La plus grande partie de la Provence témoigne du même enthousiasme et du même désir de libérer les terres opprimées. Raymond VI reçoit les hommages des villes et des châtelains et rassemble ses troupes dans Avignon. Là se tient un conseil de guerre: le vieux comte décide de se rendre en Aragon pour y recruter des troupes et attaquer l'ennemi dans le Sud et libérer Toulouse, tandis que son fils ira assiéger la ville de Beaucaire tenue par une garnison de Montfort.

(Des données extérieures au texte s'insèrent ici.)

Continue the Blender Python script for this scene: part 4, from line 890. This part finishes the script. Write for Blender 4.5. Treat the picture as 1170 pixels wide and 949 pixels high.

Ce sera désormais la guerre sans merci; sans tentatives de conciliation, sans appels au pape ni aux légats, une guerre de libération pure et simple, nouvelle "guerre sainte", menée au nom de Merci et Parage, au nom de Toulouse et de Jésus-Christ. Pour être allé jusqu'au bout dans son attitude de soumission et de confiance en la justice du pape, le comte dépossédé revenait dans son pays auréolé de son prestige de victime immolée à la tyrannie de l'Église; pour les peuples du Languedoc, catholiques ou hérétiques, l'Église est à présent un ennemi aussi détesté que Montfort lui-même. Le comte, vaincu, humilié, bafoué, n'a qu'à paraître pour être porté en triomphe, au milieu de cris d'enthousiasme et de larmes de joie. Il ne se risque pas encore dans la bagarre lui-même et se réserve pour Toulouse. C'est son fils, le vrai comte (puisque le père a abdiqué en sa faveur), qui va commencer la reconquête.
Le jeune Raymond marche avec ses troupes d'Avignonnais sur Beaucaire, dont les habitants l'appellent et offrent de lui livrer la garnison française. Entré dans la ville en libérateur, le jeune comte ne réussit pas à prendre la garnison, commandée par le maréchal Lambert de Croissy (ou de Limoux, du nom des domaines octroyés à lui en Languedoc). La garnison s'est retirée dans le château, où elle se trouve assiégée. Guy de Montfort, frère de Simon, et Amaury de Montfort accourent devant Beaucaire pour libérer les assiégés et envoient des courriers à Simon, qui est sur son voyage de retour de France. Le 6 juin, Montfort se présente en personne devant la ville.